Grad school is wicked time consuming! This blog is currently on hold as the semester grinds on!

Thursday, September 23, 2010

Deuteronomy 31: Confronting Moses' death

Deuteronomy 31: Joshua Becomes Moses' Successor / The Law to be Read Every Seventh Year / Moses and Joshua Receive God's Charge

Soon the 120-year-old Moses is to die. Before he does, there is some business to take care of.

Joshua Becomes Moses' Successor: Deuteronomy 31.1-8
Moses, if you recall, has been dictating God's law to Israel for the entire book of Deuteronomy. Here he finishes an old man - not old because he spoke so long, but because he is blessed by the Lord with a long life. Yet because of the iniquity of the people he will not enter the promised land. It is God that will lead the Israelites across the Jordan and God that will ensure the Israelites destroy the people living there, just as God did to Sihon and Og. Moses urges his audience to have no fear, because the Lord is with them and will not forsake them.

Moses the charges Joshua to be strong and bold, because he will lead the people into the Land. [Joshua will take the place of Moses as the mouthpiece of God to th Israelites.] The Lord is with him and will not forsake him.

The Law to be Read Every Seventh Year: Deuteronomy 31.9-13
Moses then writes down the law he dictated to the Israelites. he gives it to the Levites, who carry it to the ark of the covenant and the elders of Israel.

Moses commands that the book of the law should be read every seventh year at the festival of booths, when all of Israel appears before God in the place of consolidated worship.

[The reading of the law every seven years is an attempt to ensure that the commandments are all fresh in the minds of the Israelites, and obeyed. Of course, seven years is a long time...]

Moses and Joshua Receive God's Charge: Deuteronomy 31.14-29
The Lord tells Moses that Moses will soon die, and that Joshua should be brought to the tent of meeting, so that he may be commissioned [as Moses was]. The Lord appears at the tent in a pillar of cloud, the traditional representation of God throughout Israel's journey through the wilderness.

God tells Moses that after his death, the people will begin to fall away from God. They will eat their fill and grow fat and complacent. They will turn to other Gods. In that time, the Lord will turn away from the people. The Lord therefore gives Moses a song to teach the people, that will be passed down through the generations. When the people sing this song, they will remember their broken covenant with the Lord.

The Lord then commissions Joshua son of Nun: "Be strong and bold, for you shall bring the Israelites into the land that I promised them; I will be with you" (Deut. 31.23). This seems to stand in contrast to what God just said, and perhaps God realizes this. A leader can only do so much, after all, in leading the people. The people themselves must want to follow God and there is only so much that God can do to sustain their fidelity.

When Moses finishes the writing of the law, he gives it to the Levites to put beside the ark of the covenant.
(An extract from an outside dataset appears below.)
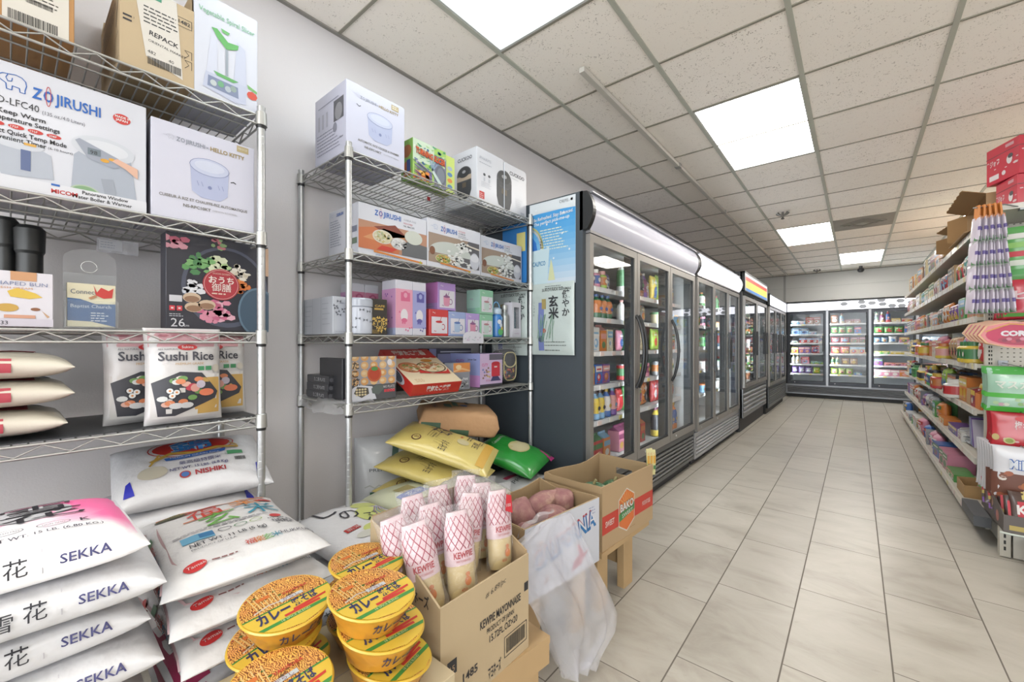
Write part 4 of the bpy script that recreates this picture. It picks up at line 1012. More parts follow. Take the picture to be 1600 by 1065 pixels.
t = thing('canister', 'white lidded canister with a bow print, left of the black and gold box', 'canister', (-1.66, .985 - .015, 1.202))
g = G(); g.lathe([(.045, 0), (.054, .004), (.055, .02), (.055, .115), (.05, .120)], mat('#dde3f2', .3, coat=.4), n=32)
for k in range(9):
    a = -.9 + .28 * k; z = .03 + (k * 37 % 80) / 1000; q = Vector((cos(a), sin(a), 0)); tt = Vector((-sin(a), cos(a), 0)); c = q * .0556 + Vector((0, 0, z))
    for sg in (-1, 1): g.add([c, c + tt * sg * .010 + Vector((0, 0, .006)), c + tt * sg * .010 - Vector((0, 0, .006))], [(0, 1, 2) if sg > 0 else (0, 2, 1)], '#6d7178')
part('body', g, t); part('lid', G().lathe([(.05, .118), (.057, .12), (.0575, .148), (.052, .155), (.001, .156)], mat('#c9d0de', .25, coat=.5), n=32), t)
def fBk(g, W, H):
    g.text('CAFE', .022, H - .035, .009, '#c8a552', w=.05, bold=.03); g.rect(.02, H - .048, W - .02, H - .04, '#c8a552', 1); bows(g, W, H * .62, '#d8b45c', 12, 5, .007)
    for k in range(3): g.line(ell(W * .3 + .02 * k, H * .3, .012, .012, 10) + [(W * .3 + .02 * k + .012, H * .3)], .0018, '#e5c878', 4)
    g.lines(.01, .018, .04, 3, .006, .002, '#c8a552')
carton('canister_box', 'black gift box with gold bows on the third shelf', 'gift box', -1.62, .998, 1.083, 1.203, 1.359, .09, '#2f2b26', fBk)
def fP(bot, mid, dk):
    def f(g, W, H):
        g.rect(0, H * .13, W, H * .84, mid, 1); g.rect(W * .3, H * .62, W * .85, H * .78, dk, 2); g.ell(W * .57, H * .73, .017, .02, dk, 3); g.ell(W * .57, H * .73, .010, .012, mid, 4); bows(g, W, H * .5, dk, 4, 8, .006); g.ell(W * .5, H * .36, .02, .03, '#f1ecf2', 3); g.ell(W * .5, H * .27, .016, .01, dk, 4); g.text('cute', W * .5, H * .2, .006, dk, al='C')
    return f
def sP(g, D, H):
    g.rect(0, H * .13, D, H * .84, '#d9a2cf', 1); g.rect(0, .0, D, H * .13, '#b9c3e6', 1); r = random.Random(4)
    for k in range(9): g.poly(ell(r.uniform(.01, D - .01), r.uniform(.05, H * .8), .005, .005, 5), r.choice(('#7a4f9c', '#4a90b8', '#8f5fa8', '#d06a8c')), 2)
carton('tumbler_box', 'tall pink and white tumbler box in the middle of the third shelf', 'gift box', -1.62, 1.127, 1.2205, 1.203, 1.457, .108, '#e3e2ee', fP('', '#f0a9c0', '#dd6f95'), sP)
carton('tumbler_box', 'tall lavender and white tumbler box right of the pink one', 'gift box', -1.62, 1.2215, 1.301, 1.203, 1.457, .10, '#e3e2ee', fP('', '#a9acdf', '#5f5ca3'), sP)
for y0, y1, lb in ((1.03, 1.098, 'pink and white tumbler box behind the black and gold box'), (1.10, 1.172, 'pink and white tumbler box at the back, left of the tall pink box')):
    carton('tumbler_box', lb, 'gift box', -1.83, y0, y1, 1.203, 1.45, .10, '#dfe0ea', fP('', '#d68ba8', '#b75d82'), sP, 'tumbler boxes at the back')
def fM(body, rim, kind=0):
    def f(g, W, H):
        g.rect(.012, .012, W - .008, H * .72, '#e9e6ef', 1); cx = W * .48
        g.poly([(cx - .022, .07), (cx - .02, .028), (cx - .012, .02), (cx + .012, .02), (cx + .02, .028), (cx + .022, .07)], body, 3); g.ell(cx, .07, .022, .006, rim, 4)
        g.line(ell(cx + .028, .045, .011, .014, 12) + [(cx + .039, .045)], .004, rim, 2); g.line([(cx + .006, .072), (cx + .016, .095)], .003, rim, 5); bows(g, W, .05, rim, 1, 3, .004)
        if kind: g.poly([(cx - .012, .072), (cx + .006, .072), (cx - .003, .09)], rim, 5)
        g.text('Mug', .02, H - .02, .007, '#fff', lay=2)
    return f
def sM(c): return lambda g, D, H: (g.rect(0, H * .25, D, H, c, 1), g.text('mug', D * .25, H * .6, .010, '#b56fa8'), g.lines(.01, H * .2, .08, 2, .012, .004, '#8f95b8'))
carton('mug_box', 'red and white straw mug box, lower row of the third shelf', 'gift box', -1.62, 1.323, 1.446, 1.203, 1.335, .10, '#cf3f3f', fM('#e8e4ea', '#c4343a'))
carton('mug_box', 'purple mug box stacked on the red mug box', 'gift box', -1.64, 1.392, 1.515, 1.337, 1.478, .11, '#b795d6', fM('#e29ab4', '#8a5a86', 1), sM('#c77fc0'))
carton('mug_box', 'light blue mug box, lower row of the third shelf', 'gift box', -1.62, 1.449, 1.570, 1.203, 1.331, .10, '#a2b4e2', fM('#b7cdeb', '#5c78b0'))
carton('mug_box', 'lilac mug box, lower row between the blue and green ones', 'gift box', -1.62, 1.573, 1.676, 1.203, 1.329, .10, '#b9a0dd', fM('#e29ab4', '#8a5a86', 1))
carton('mug_box', 'green mug box, lower row of the third shelf', 'gift box', -1.62, 1.680, 1.787, 1.203, 1.329, .10, '#8fc4a4', fM('#c9dcd6', '#b07f86'))
carton('mug_box', 'green mug box stacked on the other green one', 'gift box', -1.62, 1.680, 1.790, 1.331, 1.468, .105, '#8fc4a4', fM('#c9dcd6', '#b07f86'), sM('#a8cfc0'))
t = thing('drinking_bottle_pack', 'bright blue drinking bottle in a bag with a clear handle', 'drinking bottle', (-1.66, 1.86, 1.203))
g = G(); g.lathe([(.03, 0), (.036, .006), (.038, .05), (.036, .12), (.028, .135)], mat('#3f86d0', .3), n=20)
for k, (a, z, c, s) in enumerate(((-.1, .03, '#5fae6a', .02), (.25, .05, '#e7c84f', .014), (-.3, .09, '#e9eef5', .014), (.2, .11, '#7fb4ea', .012), (0, .07, '#dfe8f4', .012))):
    q = Vector((cos(a), sin(a), 0)); tt = Vector((-sin(a), cos(a), 0)); c0 = q * .039 + Vector((0, 0, z))
    g.add([c0 + tt * s * cos(w) + Vector((0, 0, s * sin(w))) for w in [i * pi / 5 for i in range(10)]], [tuple(range(10))], c)
part('body', g, t); part('cap', G().lathe([(.03, .135), (.034, .14), (.034, .165), (.02, .175), (.001, .178)], mat('#c9dff2', .3), n=20), t)
part('strap', G().tube([(0, .03 * cos(a / 4) , .165 + .045 * sin(a / 4)) for a in range(13)], .004, mat('#7db8e6', .4), n=6), t)
t = thing('drinking_bottle', 'silver slim bottle between the blue bottle and the white window box', 'drinking bottle', (-1.66, 1.938, 1.203))
g = G(); g.lathe([(.026, 0), (.029, .005), (.029, .13), (.014, .155), (.014, .17)], mat('#a4a7a4', .3, .6), n=20); part('body', g, t); part('cap', G().lathe([(.016, .168), (.017, .172), (.017, .195), (.001, .197)], mat('#c5c7c3', .3, .5), n=16), t)
g = G(); W, H, D = .085, .215, .07; mw = mat('#e9e8f2', .4)
g.box(0, W, D - .003, D, 0, H, mw); g.box(0, .003, 0, D, 0, H, mw); g.box(W - .003, W, 0, D, 0, H, mw); g.box(.003, W - .003, 0, D - .003, 0, .003, mw); g.box(.003, W - .003, 0, D - .003, H - .003, H, mw)
g.box(.003, .016, 0, .003, .003, H - .003, mw); g.box(W - .016, W - .003, 0, .003, .003, H - .003, mw); g.box(.016, W - .016, 0, .003, .003, .055, mw); g.box(.016, W - .016, 0, .003, H - .03, H - .003, mw)
front(g).text('tumbler', .018, .02, .009, '#b88fb5', w=.05)
t = thing('tumbler_window_box', 'white window box with a blue-grey bottle inside, right end of the third shelf', 'gift box', (-1.62, 1.964, 1.203), R90)
part('carton_shell', g, t); part('tumbler', G().lathe([(.02, .004), (.023, .01), (.023, .15), (.018, .17), (.018, .195)], mat('#6f8796', .25, .4), n=18, c=(W / 2, D / 2)), t); part('window', G().box(.016, W - .016, .0005, .001, .055, H - .03, M_ACRYL), t)
g = G(); P = []
for k in range(15):
    a = pi * k / 14; P.append((.075 - .075 * cos(a) * 1.0, .028 + .034 * sin(a) ** .6 + .003 * sin(k * 2.2)))
n = len(P) + 2; P = [(0, 0)] + P + [(.15, 0)]
n = len(P)
g.add([(x, 0, z) for x, z in P] + [(x, .002, z) for x, z in P], [tuple(range(n))[::-1] if False else tuple(range(n)), tuple(range(2 * n - 1, n - 1, -1))] + [(i, n + i, n + (i + 1) % n, (i + 1) % n) for i in range(n)], '#dcdbe6')
front(g); bows(g, .14, .055, '#b98fb0', 8, 4, .003); bows(g, .14, .055, '#8fb0a8', 7, 5, .003)
solo('shelf_sign', g, 'small cloud-shaped white sign clipped to the third shelf edge of the farther rack', 'shelf sign', (-1.543, 1.478, 1.165), R90)
g = G(); g.add([(0, 0, .0), (.045, 0, .0), (.045, 0, .05), (0, 0, .05), (0, .002, 0), (.045, .002, 0), (.045, .002, .05), (0, .002, .05)], [(0, 1, 2, 3), (7, 6, 5, 4), (0, 3, 7, 4), (1, 5, 6, 2)], M_ACRYL); front(g).rect(.012, .015, .032, .035, '#b0363c', 1)
solo('shelf_tag_sleeve', g, 'clear tag sleeve with a red square hanging under the top shelf', 'price tag', (-1.70, 1.36, 1.885), R90)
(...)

But you know this already. Why does the bible repeat itself? In this instance it is to clarify something. The first time this story is told the phrasing goes: "Then Moses wrote down this law" (Deut. 31.9). The second time the phrasing goes: "When Moses had finished writing down in a book the words of this law to the very end" (Deut. 31.24). In the second verse the emphasis is on the fact that Moses wrote down these words to the very end. If we assume that what he wrote comprises the book of Deuteronomy, then Moses would have had to write the story of his own death. And indeed, there is a tradition that champions this idea, and also that Moses wrote the entire Torah by himself. Nowhere does the bible explicitly state this. Nevertheless, the idea commanded quite a following until very recently.

The reason the book is to be placed beside the ark of the covenant is that it is to remain as a witness. Moses calls the people out on being rebellious - and imagines how much more rebellious they will be after he is gone. Moses then calls for the elders and officials to be assembled, that he may recite the words of the law to them, as a way to guard against corruption. The witness Moses calls for this is the heaven and the earth, which just so happens to be the witness called to witness the covenant that closed in yesterday's post.

Funny how things work out like that.